Task instructions: Your output is the lines from the first one to the one containing "SC.camera = cam", repeated exactly, with images left out.

Dataset content:
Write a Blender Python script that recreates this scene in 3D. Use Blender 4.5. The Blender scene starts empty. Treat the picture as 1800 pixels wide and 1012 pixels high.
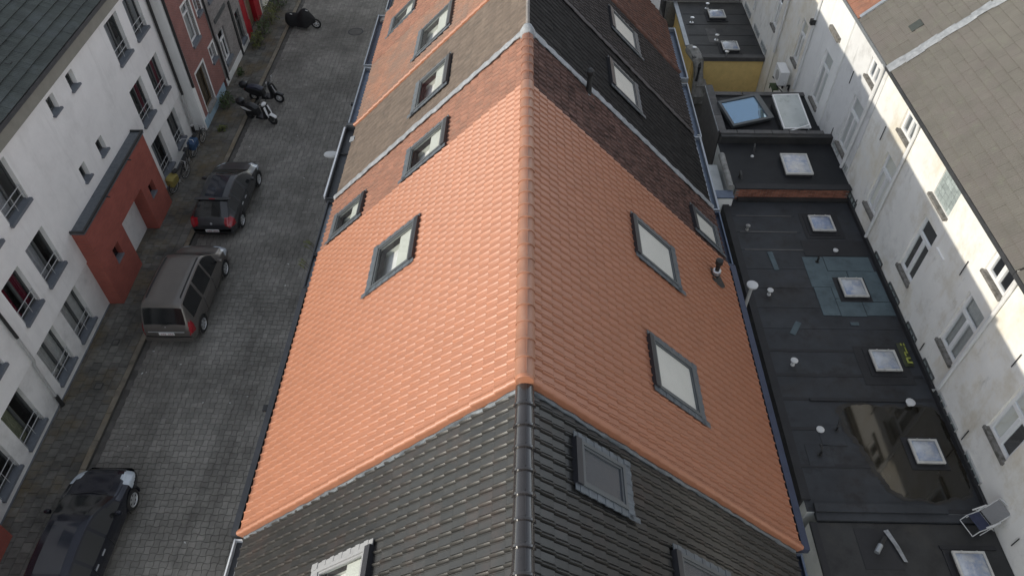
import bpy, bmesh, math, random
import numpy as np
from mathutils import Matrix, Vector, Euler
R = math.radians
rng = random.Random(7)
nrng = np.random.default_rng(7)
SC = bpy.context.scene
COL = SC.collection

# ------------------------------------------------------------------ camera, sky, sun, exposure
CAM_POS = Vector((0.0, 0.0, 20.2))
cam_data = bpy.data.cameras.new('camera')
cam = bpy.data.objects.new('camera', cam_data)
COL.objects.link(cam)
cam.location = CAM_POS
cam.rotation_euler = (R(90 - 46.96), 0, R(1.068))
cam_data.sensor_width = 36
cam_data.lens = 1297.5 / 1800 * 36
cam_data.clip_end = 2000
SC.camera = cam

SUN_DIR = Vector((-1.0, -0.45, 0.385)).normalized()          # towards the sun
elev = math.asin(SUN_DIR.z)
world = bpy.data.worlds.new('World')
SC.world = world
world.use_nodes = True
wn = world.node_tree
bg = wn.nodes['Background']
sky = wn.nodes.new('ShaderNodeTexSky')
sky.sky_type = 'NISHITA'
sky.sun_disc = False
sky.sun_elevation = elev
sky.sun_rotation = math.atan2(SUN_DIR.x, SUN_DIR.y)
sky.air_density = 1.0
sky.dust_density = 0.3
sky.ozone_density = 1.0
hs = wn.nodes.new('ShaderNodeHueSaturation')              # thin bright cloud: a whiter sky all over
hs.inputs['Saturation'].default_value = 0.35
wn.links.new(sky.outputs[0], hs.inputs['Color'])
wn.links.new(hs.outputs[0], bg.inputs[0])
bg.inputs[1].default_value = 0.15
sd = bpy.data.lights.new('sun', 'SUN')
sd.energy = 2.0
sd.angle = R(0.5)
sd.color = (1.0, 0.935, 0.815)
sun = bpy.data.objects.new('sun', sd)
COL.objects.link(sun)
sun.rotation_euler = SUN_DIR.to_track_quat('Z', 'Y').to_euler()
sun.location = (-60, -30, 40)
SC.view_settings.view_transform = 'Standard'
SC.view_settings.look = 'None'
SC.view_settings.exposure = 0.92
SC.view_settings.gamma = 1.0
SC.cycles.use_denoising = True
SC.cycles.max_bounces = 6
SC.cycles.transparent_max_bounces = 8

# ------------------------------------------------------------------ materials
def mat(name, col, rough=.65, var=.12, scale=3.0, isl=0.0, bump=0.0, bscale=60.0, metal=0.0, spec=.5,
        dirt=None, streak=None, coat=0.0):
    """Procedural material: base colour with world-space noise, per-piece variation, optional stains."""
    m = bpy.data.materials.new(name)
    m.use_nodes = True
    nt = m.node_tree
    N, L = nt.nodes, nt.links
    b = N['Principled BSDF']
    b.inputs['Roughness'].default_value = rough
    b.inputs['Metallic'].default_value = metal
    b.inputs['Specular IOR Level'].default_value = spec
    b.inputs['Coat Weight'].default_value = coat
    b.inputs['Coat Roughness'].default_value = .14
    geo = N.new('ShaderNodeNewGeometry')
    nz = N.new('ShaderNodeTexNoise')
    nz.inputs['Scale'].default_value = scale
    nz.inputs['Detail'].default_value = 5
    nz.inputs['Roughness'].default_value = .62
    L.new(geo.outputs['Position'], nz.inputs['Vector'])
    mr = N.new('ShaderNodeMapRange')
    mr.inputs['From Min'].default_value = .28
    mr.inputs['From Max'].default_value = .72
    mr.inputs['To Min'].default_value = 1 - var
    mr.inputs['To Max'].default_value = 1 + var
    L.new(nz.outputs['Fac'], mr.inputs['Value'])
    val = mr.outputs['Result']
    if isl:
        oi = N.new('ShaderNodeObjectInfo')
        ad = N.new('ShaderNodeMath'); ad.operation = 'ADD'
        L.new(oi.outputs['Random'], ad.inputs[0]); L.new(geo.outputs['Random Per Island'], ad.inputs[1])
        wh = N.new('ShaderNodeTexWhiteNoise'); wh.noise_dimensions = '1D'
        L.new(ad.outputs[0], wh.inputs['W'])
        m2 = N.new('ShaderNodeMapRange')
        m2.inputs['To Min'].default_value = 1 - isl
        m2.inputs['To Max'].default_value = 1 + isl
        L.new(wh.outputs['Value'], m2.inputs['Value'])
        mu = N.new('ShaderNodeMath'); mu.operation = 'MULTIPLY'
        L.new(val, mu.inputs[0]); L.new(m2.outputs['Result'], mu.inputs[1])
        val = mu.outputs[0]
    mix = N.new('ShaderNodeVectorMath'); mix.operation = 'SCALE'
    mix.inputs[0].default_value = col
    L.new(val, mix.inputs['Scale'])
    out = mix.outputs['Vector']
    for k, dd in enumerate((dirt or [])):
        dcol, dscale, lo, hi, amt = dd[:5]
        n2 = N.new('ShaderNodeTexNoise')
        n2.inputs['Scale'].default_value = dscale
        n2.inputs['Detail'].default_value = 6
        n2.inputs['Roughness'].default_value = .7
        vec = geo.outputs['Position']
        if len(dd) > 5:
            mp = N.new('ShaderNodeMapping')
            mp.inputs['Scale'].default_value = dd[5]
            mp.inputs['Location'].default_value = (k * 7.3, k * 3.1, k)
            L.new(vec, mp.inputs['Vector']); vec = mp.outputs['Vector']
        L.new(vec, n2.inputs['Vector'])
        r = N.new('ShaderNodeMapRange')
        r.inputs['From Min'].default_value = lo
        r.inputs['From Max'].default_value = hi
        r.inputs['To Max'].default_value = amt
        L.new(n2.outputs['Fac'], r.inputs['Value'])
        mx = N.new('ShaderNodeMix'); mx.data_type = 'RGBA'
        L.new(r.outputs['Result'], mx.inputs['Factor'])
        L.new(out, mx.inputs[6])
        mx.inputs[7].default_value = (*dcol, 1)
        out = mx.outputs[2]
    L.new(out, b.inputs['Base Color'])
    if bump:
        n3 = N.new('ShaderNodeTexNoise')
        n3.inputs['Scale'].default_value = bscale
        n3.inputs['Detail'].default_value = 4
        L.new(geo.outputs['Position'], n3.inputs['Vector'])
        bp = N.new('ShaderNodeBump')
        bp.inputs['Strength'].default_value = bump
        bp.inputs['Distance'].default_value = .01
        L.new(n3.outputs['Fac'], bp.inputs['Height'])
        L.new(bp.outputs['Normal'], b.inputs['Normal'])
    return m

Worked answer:
Write a Blender Python script that recreates this scene in 3D. Use Blender 4.5. The Blender scene starts empty. Treat the picture as 1800 pixels wide and 1012 pixels high.
import bpy, bmesh, math, random
import numpy as np
from mathutils import Matrix, Vector, Euler
R = math.radians
rng = random.Random(7)
nrng = np.random.default_rng(7)
SC = bpy.context.scene
COL = SC.collection

# ------------------------------------------------------------------ camera, sky, sun, exposure
CAM_POS = Vector((0.0, 0.0, 20.2))
cam_data = bpy.data.cameras.new('camera')
cam = bpy.data.objects.new('camera', cam_data)
COL.objects.link(cam)
cam.location = CAM_POS
cam.rotation_euler = (R(90 - 46.96), 0, R(1.068))
cam_data.sensor_width = 36
cam_data.lens = 1297.5 / 1800 * 36
cam_data.clip_end = 2000
SC.camera = cam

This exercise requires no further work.